Tuesday, February 1, 2011

Blended thoughts.

I've been keeping a journal lately. Hence, the lack of thought to this blog. Some days I have words to say, others not so much. Perhaps one day I will look back at my journal and remember the time in my life when I was looking for work and had all day to spend to myself - reading, finding recipes, studying the Word, drinking hot tea and just generally avoiding going outside, where it is cold and snowy. Perhaps I'll look back at this time and think longingly how nice it was. Most likely, I won't. That's just not how I operate.

Instead, I'll look forward to living a life of godliness and pursuit. My work will be produced by faith. My labor will be prompted by love. My endurance will be inspired by hope in the Lord Jesus Christ (1 Thessalonians 1:3). I'll continue to get ready each day - firmly putting my breastplate of faith and love in place and my helmet that carries the hope of salvation on my head. No matter that it might mess my hair. My heart will be guarded and my head will be filled with the knowledge that all will be ok.

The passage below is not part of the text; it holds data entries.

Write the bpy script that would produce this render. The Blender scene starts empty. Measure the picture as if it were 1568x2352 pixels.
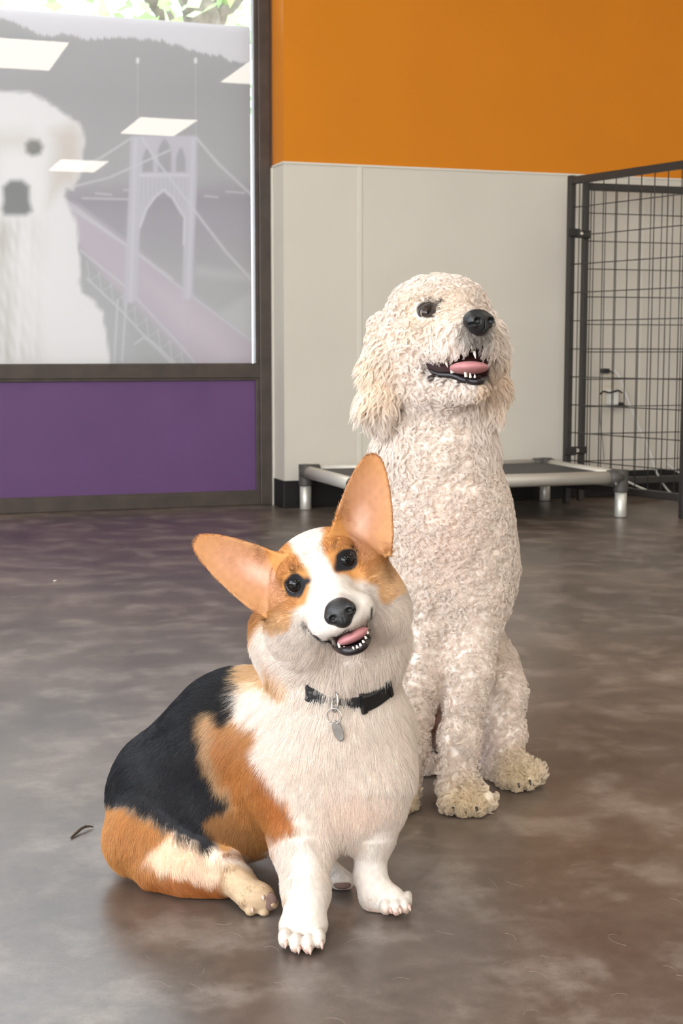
import bpy, bmesh, math, random
import numpy as np
from mathutils import Vector, Matrix

sc = bpy.context.scene
COL = sc.collection
rng = np.random.default_rng(7)

# ------------------------------------------------------------------ camera
F = 3300.0; H = 0.607; TH = math.atan(376 / F)
CAM = np.array([0, 0, H])
RIGHT = np.array([1.0, 0, 0]); FWD = np.array([0, math.cos(TH), -math.sin(TH)]); UPV = np.array([0, math.sin(TH), math.cos(TH)])
cam = bpy.data.cameras.new('camera'); cam_ob = bpy.data.objects.new('camera', cam); COL.objects.link(cam_ob)
cam_ob.location = CAM; cam_ob.rotation_euler = (math.pi / 2 - TH, 0, 0)
cam.sensor_fit = 'VERTICAL'; cam.sensor_height = 36; cam.sensor_width = 24; cam.lens = 36 * F / 2352
cam.clip_start = 0.05; cam.clip_end = 200
cam.dof.use_dof = True; cam.dof.focus_distance = 1.5; cam.dof.aperture_fstop = 20
sc.camera = cam_ob
sc.cycles.diffuse_bounces = 8; sc.cycles.max_bounces = 14; sc.cycles.transparent_max_bounces = 16

# ------------------------------------------------------------------ sky, lights, exposure
sc.view_settings.view_transform = 'Standard'; sc.view_settings.look = 'None'
sc.view_settings.exposure = -0.5; sc.view_settings.gamma = 1.0; sc.view_settings.use_curve_mapping = False
world = bpy.data.worlds.new('sky'); sc.world = world; world.use_nodes = True
wn = world.node_tree.nodes; wl = world.node_tree.links
bg = wn['Background']; tc = wn.new('ShaderNodeTexCoord'); sp = wn.new('ShaderNodeSeparateXYZ'); rp = wn.new('ShaderNodeValToRGB')
wl.new(tc.outputs['Generated'], sp.inputs[0]); wl.new(sp.outputs['Z'], rp.inputs[0]); wl.new(rp.outputs[0], bg.inputs['Color'])
rp.color_ramp.elements[0].color = (0.90, 0.95, 1, 1); rp.color_ramp.elements[1].color = (0.66, 0.82, 1, 1)
bg.inputs['Strength'].default_value = 9.0
TROFFER = 12.5          # radiance of the ceiling light diffusers
WALL_A = math.radians(18.8)

def lamp(name, kind, loc, energy, color, size=None, size_y=None, target=None):
    l = bpy.data.lights.new(name, kind); l.energy = energy; l.color = color
    if kind == 'AREA':
        l.shape = 'RECTANGLE'; l.size = size; l.size_y = size_y or size
    elif size: l.shadow_soft_size = size
    o = bpy.data.objects.new(name, l); COL.objects.link(o); o.location = loc
    if target is not None:
        o.rotation_euler = (Vector(target) - Vector(loc)).to_track_quat('-Z', 'Y').to_euler()
    return o

# ------------------------------------------------------------------ pixel rays (used only to find real positions)
def ray(px, py):
    d = FWD * F + RIGHT * (px - 784) + UPV * (1176 - py)
    return d / d[1]
def P(px, py, Y): return CAM + ray(px, py) * Y
def on_floor(px, py):
    d = ray(px, py); return CAM + d * (-H / d[2])
def proj(p):
    d = np.asarray(p) - CAM; z = d @ FWD
    return 784 + F * (d @ RIGHT) / z, 1176 - F * (d @ UPV) / z

CORNER = on_floor(655, 1167)
WU = np.array([math.cos(WALL_A), math.sin(WALL_A), 0]); WV = np.array([-math.sin(WALL_A), math.cos(WALL_A), 0]); ZZ = np.array([0, 0, 1.0])
def W(u, v, z): return CORNER + WU * u + WV * v + ZZ * z
def on_wall(px, py, v=0.0):
    d = ray(px, py); t = (v - (CAM - CORNER) @ WV) / (d @ WV); p = CAM + d * t
    return (p - CORNER) @ WU, p[2]

# daylight through the tall windows of the left wall (window_2), an added frontal fill and a small flash by the camera
LEFT_U = -4.2
day = lamp('window_daylight', 'AREA', W(LEFT_U - 0.12, -4.6, 1.55), 90, (0.88, 0.94, 1.0), 3.6, 2.0, W(0, -4.4, 1.0))
fill = lamp('front_fill', 'AREA', W(LEFT_U - 0.12, -9.0, 1.55), 310, (1.0, 0.97, 0.93), 4.6, 2.0, W(0.3, -3.6, 0.6))  # added fill lamp, brightens the dogs from the front left
flash = lamp('camera_flash', 'POINT', (-0.03, -0.05, H + 0.10), 9.5, (1, 0.97, 0.93), 0.012)

# ------------------------------------------------------------------ materials
def lin(c):
    if isinstance(c, str):
        c = tuple(int(c[i:i + 2], 16) / 255 for i in (0, 2, 4))
    return tuple(x / 12.92 if x <= 0.04045 else ((x + 0.055) / 1.055) ** 2.4 for x in c)
def mat(name, color=(.5, .5, .5), rough=0.6, metal=0.0, spec=0.5, noise=0.0, scale=20.0, bump=0.0, attr=None, emit=None, coat=0.0, bscale=None):
    m = bpy.data.materials.new(name); m.use_nodes = True
    n = m.node_tree.nodes; l = m.node_tree.links; b = n['Principled BSDF']
    b.inputs['Base Color'].default_value = (*color, 1); b.inputs['Roughness'].default_value = rough
    b.inputs['Metallic'].default_value = metal; b.inputs['Specular IOR Level'].default_value = spec
    b.inputs['Coat Weight'].default_value = coat
    if attr:
        a = n.new('ShaderNodeAttribute'); a.attribute_name = attr; l.new(a.outputs['Color'], b.inputs['Base Color'])
    if noise or bump:
        t = n.new('ShaderNodeTexCoord'); x = n.new('ShaderNodeTexNoise'); x.inputs['Scale'].default_value = scale; x.inputs['Detail'].default_value = 5
        l.new(t.outputs['Object'], x.inputs['Vector'])
        if noise and not attr:
            r = n.new('ShaderNodeValToRGB'); l.new(x.outputs['Fac'], r.inputs[0])
            r.color_ramp.elements[0].position = 0.3; r.color_ramp.elements[1].position = 0.7
            r.color_ramp.elements[0].color = (*[c * (1 - noise) for c in color], 1); r.color_ramp.elements[1].color = (*[min(1, c * (1 + noise)) for c in color], 1)
            l.new(r.outputs[0], b.inputs['Base Color'])
        if bump:
            y = x
            if bscale:
                y = n.new('ShaderNodeTexNoise'); y.inputs['Scale'].default_value = bscale; y.inputs['Detail'].default_value = 3
                l.new(t.outputs['Object'], y.inputs['Vector'])
            bp = n.new('ShaderNodeBump'); bp.inputs['Strength'].default_value = bump; bp.inputs['Distance'].default_value = 0.002
            l.new(y.outputs['Fac'], bp.inputs['Height']); l.new(bp.outputs[0], b.inputs['Normal'])
    if emit:
        b.inputs['Emission Color'].default_value = (*emit[:3], 1); b.inputs['Emission Strength'].default_value = emit[3]
    return m

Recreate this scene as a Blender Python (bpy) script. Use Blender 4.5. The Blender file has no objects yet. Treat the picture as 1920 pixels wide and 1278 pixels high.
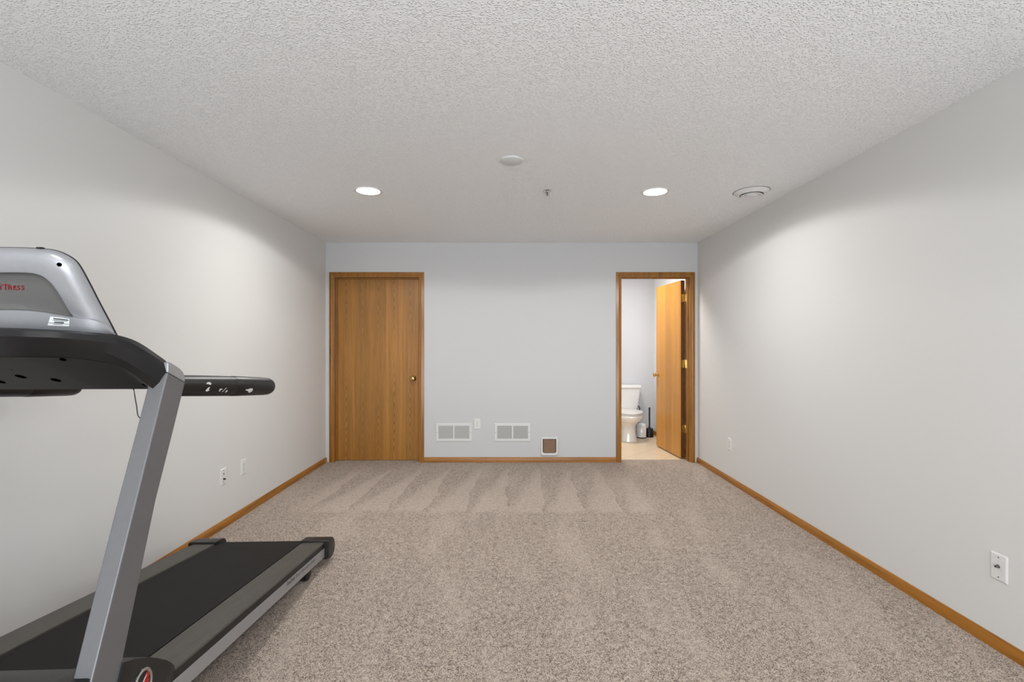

It is curious to me how much you learn when you actually make it a point to do just that. Go figure. Common sense, I realize. But also higher order. Training myself to be godly. Takes just as much effort as training my legs and arms to run. In the end, running won't get me anywhere. It won't save my soul or propel me to faith and good works.

Random words, but they jive in my head. I'm ok with that.